Barclays de Zoete Wedd and Cazenove, joint brokers to the issue, placed 20 million shares at 107.5p but said that sub-underwriters for the remaining 86 million shares were happy to retain them. The price was set to ensure no loss to the sub-underwriters, after allowing for underwriting commission.
BET's shares closed unchanged at the rights price of 110p, having dipped to 109p at one stage. When the one-for-four issue was announced, they were 133p.
A spokesman for BET said the conclusion of the issue marked 'another step in the transformation of BET from a holding company into the operating company which we want it to be, and gives us a sounder financial platform to continue the process'.

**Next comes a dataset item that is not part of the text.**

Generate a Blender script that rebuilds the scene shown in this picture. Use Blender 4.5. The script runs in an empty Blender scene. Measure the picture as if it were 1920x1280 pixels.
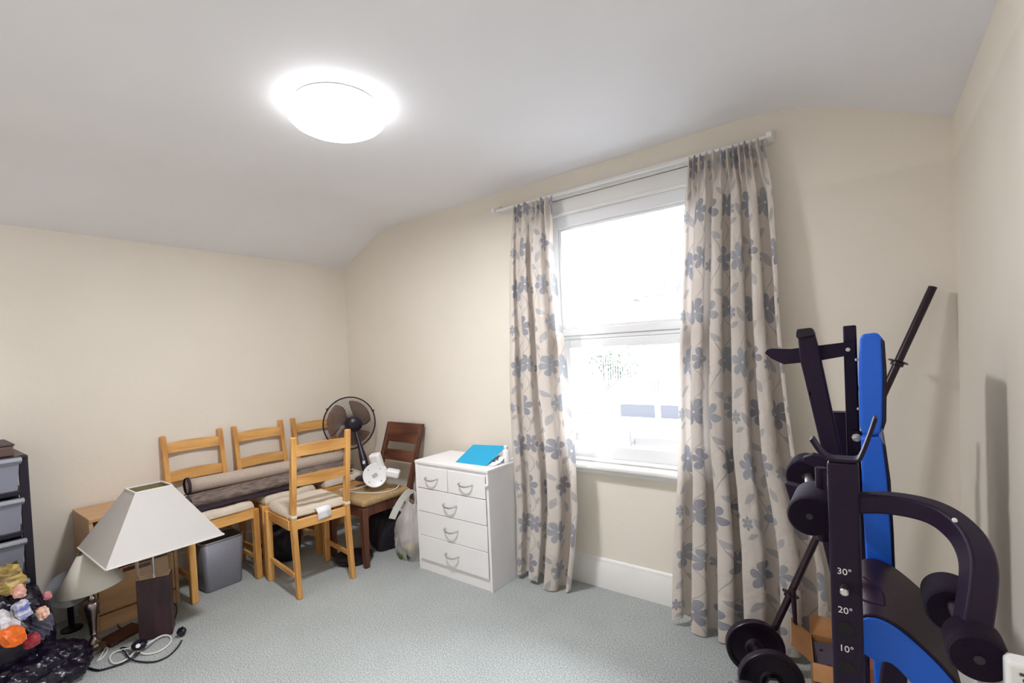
import bpy, bmesh, math, random
import numpy as np
from mathutils import Vector, Matrix, Euler, noise

random.seed(7)
SC = bpy.context.scene
COL = SC.collection
PI = math.pi

# ------------------------------------------------------------------ camera
H = 1.45
YAW, PITCH, ROLL = (math.radians(a) for a in (37.7716, -1.3133, -2.5510))
FPX, PX0, PY0 = 902.9, 929.8, 684.7
_f = Vector((-math.sin(YAW)*math.cos(PITCH), math.cos(YAW)*math.cos(PITCH), math.sin(PITCH)))
_r = Vector((math.cos(YAW), math.sin(YAW), 0))
_u = _r.cross(_f)
R2 = _r*math.cos(ROLL) + _u*math.sin(ROLL)
U2 = -_r*math.sin(ROLL) + _u*math.cos(ROLL)
CAMP = Vector((0, 0, H))
cd = bpy.data.cameras.new('camera')
cam = bpy.data.objects.new('camera', cd)
COL.objects.link(cam)
m = Matrix((R2, U2, -_f)).transposed().to_4x4()
m.translation = CAMP
cam.matrix_world = m
cd.sensor_width = 36
cd.lens = FPX*36/1920
cd.shift_x = (960-PX0)/1920
cd.shift_y = (PY0-640)/1920
cd.clip_start = 0.05
SC.camera = cam


def on(px, py, ax, v):
    """the point of the plane axis=v that is seen at a place in the photograph"""
    d = R2*((px-PX0)/FPX) - U2*((py-PY0)/FPX) + _f
    t = (v-CAMP[ax])/d[ax]
    return CAMP + d*t


# ------------------------------------------------------------------ light
SC.view_settings.view_transform = 'Standard'
SC.view_settings.look = 'None'
SC.view_settings.gamma = 1
SC.view_settings.use_curve_mapping = False
SC.view_settings.exposure = 0.82
world = bpy.data.worlds.new('overcast_sky')
SC.world = world
world.use_nodes = True
bg = world.node_tree.nodes['Background']
bg.inputs[0].default_value = (0.90, 0.94, 1.0, 1)
bg.inputs[1].default_value = 22.0
LAMP_EMIT = 2.9
LAMP_WATT = 22.0
SC.cycles.max_bounces = 10
SC.cycles.diffuse_bounces = 6
SC.cycles.use_denoising = True
SC.cycles.sample_clamp_indirect = 6

pl = bpy.data.lights.new('window_portal', 'AREA')
pl.shape = 'RECTANGLE'
pl.size, pl.size_y = 0.95, 1.65
pl.cycles.is_portal = True
po = bpy.data.objects.new('window_portal', pl)
po.location = (-1.13, 2.84, 1.57)
po.rotation_euler = (-PI/2, 0, 0)
COL.objects.link(po)

WY, LX, RX, BY = 2.673, -3.786, 0.286, -0.47   # inner faces: window wall, left, right, behind the camera

# ------------------------------------------------------------------ materials
MATS = {}


def mat(name, col, rough=0.6, metal=0.0, var=0.0, vscale=8.0, bump=0.0, bscale=60.0, stretch=None,
        trans=0.0, emit=None, spec=0.5, coat=0.0, col2=None, sheen=0.0, translucent=0.0, detail=4, alpha=1.0, ior=1.45):
    if name in MATS:
        return MATS[name]
    mt = bpy.data.materials.new(name)
    mt.use_nodes = True
    nt = mt.node_tree
    b = nt.nodes['Principled BSDF']
    b.inputs['Base Color'].default_value = (*col, 1)
    b.inputs['Roughness'].default_value = rough
    b.inputs['Metallic'].default_value = metal
    b.inputs['Specular IOR Level'].default_value = spec
    b.inputs['Transmission Weight'].default_value = trans
    b.inputs['Coat Weight'].default_value = coat
    b.inputs['Sheen Weight'].default_value = sheen
    b.inputs['IOR'].default_value = ior
    b.inputs['Alpha'].default_value = alpha
    tc = nt.nodes.new('ShaderNodeTexCoord')
    mp = nt.nodes.new('ShaderNodeMapping')
    nt.links.new(tc.outputs['Object'], mp.inputs[0])
    if stretch:
        mp.inputs['Scale'].default_value = stretch
    if var or col2:
        n = nt.nodes.new('ShaderNodeTexNoise')
        n.inputs['Scale'].default_value = vscale
        n.inputs['Detail'].default_value = detail
        nt.links.new(mp.outputs[0], n.inputs['Vector'])
        cr = nt.nodes.new('ShaderNodeValToRGB')
        a = [max(0, c*(1-var)) for c in col]
        z = col2 if col2 else [min(1, c*(1+var)) for c in col]
        cr.color_ramp.elements[0].position = 0.35
        cr.color_ramp.elements[1].position = 0.65
        cr.color_ramp.elements[0].color = (*a, 1)
        cr.color_ramp.elements[1].color = (*z, 1)
        nt.links.new(n.outputs[0], cr.inputs[0])
        nt.links.new(cr.outputs[0], b.inputs['Base Color'])
    if bump:
        n2 = nt.nodes.new('ShaderNodeTexNoise')
        n2.inputs['Scale'].default_value = bscale
        n2.inputs['Detail'].default_value = 3
        nt.links.new(mp.outputs[0], n2.inputs['Vector'])
        bp = nt.nodes.new('ShaderNodeBump')
        bp.inputs['Strength'].default_value = bump
        bp.inputs['Distance'].default_value = 0.01
        nt.links.new(n2.outputs[0], bp.inputs['Height'])
        nt.links.new(bp.outputs[0], b.inputs['Normal'])
    if emit:
        b.inputs['Emission Color'].default_value = (*emit[0], 1)
        b.inputs['Emission Strength'].default_value = emit[1]
    if translucent:
        tr = nt.nodes.new('ShaderNodeBsdfTranslucent')
        tr.inputs[0].default_value = (*col, 1)
        mx = nt.nodes.new('ShaderNodeMixShader')
        mx.inputs[0].default_value = translucent
        out = nt.nodes['Material Output']
        nt.links.new(b.outputs[0], mx.inputs[1])
        nt.links.new(tr.outputs[0], mx.inputs[2])
        nt.links.new(mx.outputs[0], out.inputs[0])
    MATS[name] = mt
    return mt


def wood(name, c1, c2, axis=2, scale=9.0, rough=0.45, dist=6.0, band=1.0):
    """long grain running along the local axis given"""
    mt = bpy.data.materials.new(name)
    mt.use_nodes = True
    nt = mt.node_tree
    b = nt.nodes['Principled BSDF']
    b.inputs['Roughness'].default_value = rough
    tc = nt.nodes.new('ShaderNodeTexCoord')
    mp = nt.nodes.new('ShaderNodeMapping')
    s = [6.0, 6.0, 6.0]
    s[axis] = 0.55
    mp.inputs['Scale'].default_value = s
    nt.links.new(tc.outputs['Object'], mp.inputs[0])
    n = nt.nodes.new('ShaderNodeTexNoise')
    n.inputs['Scale'].default_value = scale
    n.inputs['Detail'].default_value = 5
    n.inputs['Distortion'].default_value = 0.6
    nt.links.new(mp.outputs[0], n.inputs['Vector'])
    w = nt.nodes.new('ShaderNodeTexWave')
    w.inputs['Scale'].default_value = band
    w.inputs['Distortion'].default_value = dist
    w.inputs['Detail'].default_value = 2
    nt.links.new(mp.outputs[0], w.inputs['Vector'])
    mx = nt.nodes.new('ShaderNodeMath')
    mx.operation = 'MULTIPLY_ADD'
    mx.inputs[1].default_value = 0.35
    nt.links.new(w.outputs['Fac'], mx.inputs[0])
    ml = nt.nodes.new('ShaderNodeMath')
    ml.operation = 'MULTIPLY'
    ml.inputs[1].default_value = 0.65
    nt.links.new(n.outputs[0], ml.inputs[0])
    nt.links.new(ml.outputs[0], mx.inputs[2])
    cr = nt.nodes.new('ShaderNodeValToRGB')
    cr.color_ramp.elements[0].position = 0.25
    cr.color_ramp.elements[1].position = 0.75
    cr.color_ramp.elements[0].color = (*c1, 1)
    cr.color_ramp.elements[1].color = (*c2, 1)
    nt.links.new(mx.outputs[0], cr.inputs[0])
    nt.links.new(cr.outputs[0], b.inputs['Base Color'])
    MATS[name] = mt
    return mt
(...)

It will use the funds to redeem dollars 380m (pounds 199m) of its dollars 500m auction market preferred stock, which it says represented too high a proportion - 72 per cent - of its shareholders' funds. The dividend rates on the stock were also becoming more expensive relative to other forms of borrowing.
That the issue was hailed as a success, despite the poor take-up, underlines the poor conditions in the stock market. Burnfield, the engineering group, was similarly hit with only 40.3 per cent of its pounds 24.2m rights issue taken up.
Advisers to the issues attributed the low level of acceptances partly to the fact that many of the sub-underwriters are also shareholders. They are reluctant to take up their full entitlement as shareholders as they risk being left with more shares if other investors do not subscribe.
There have been few rights issues this year: only pounds 1.6bn has been raised compared with pounds 6.1bn in the first seven months of 1991.